7. Archers of Loaf: Reason in Decline
Every now and then there’s a classic indie rock reunion that’s actually worth the hype. On their first album in 24 years, Archers of Loaf follow in the steps of fellow ‘90s Chapel Hill icons Polvo and Superchunk with a surprisingly great return after a lengthy absence. Reason in Decline doesn’t sound like a band trying to recapture what made it great 30 years ago; it sounds more like a band that never went away in the first place and just continued to grow and change over the decades. It has the raucous noise and propulsive rhythms you’d expect from the Archers, but the extra 20 years of life experience hang over its every note. Songs like “Aimee” and “Mama Was a War Profiteer” are the most delicate and yearning songs released under the Archers name, but are a seamless continuation of what made the band great, and reflect the massive growth frontman Eric Bachmann has shown since 1998’s White Trash Heroes. This is definitely an Archers of Loaf record, only bolstered by the tunefulness and songwriting depth Bachmann developed over the decades in his Crooked Fingers project. It has the sweep, the sense of longing, and the earnest attempts to write Springsteenian epics that Bachmann has long pursued, along with the power, noise and precision of the Archers. It’s not just a comfortable return for hardcore fans: it’s a legitimately great record that deserves more attention. Listen on Bandcamp.

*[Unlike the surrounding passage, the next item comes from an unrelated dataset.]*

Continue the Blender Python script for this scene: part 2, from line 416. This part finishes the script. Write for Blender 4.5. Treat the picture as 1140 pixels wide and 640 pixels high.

6. Non Plus Temps: Desire Choir
The first album from this Oakland group is 11 swirls of chaos and reverb kept together by a loose but on-point rhythm section. It digs deep into the dub influence on post-punk, and is apparently some kind of commentary on late-stage capitalism and the gig economy, although the lyrics are more like a smoky impression than actual words, so good luck sussing that out without the liner notes. Still, you can tell they’re fed up enough, and who can blame ‘em. Despite the justified discontent, this hazy LP flows past as a pleasant blur. Listen on Bandcamp.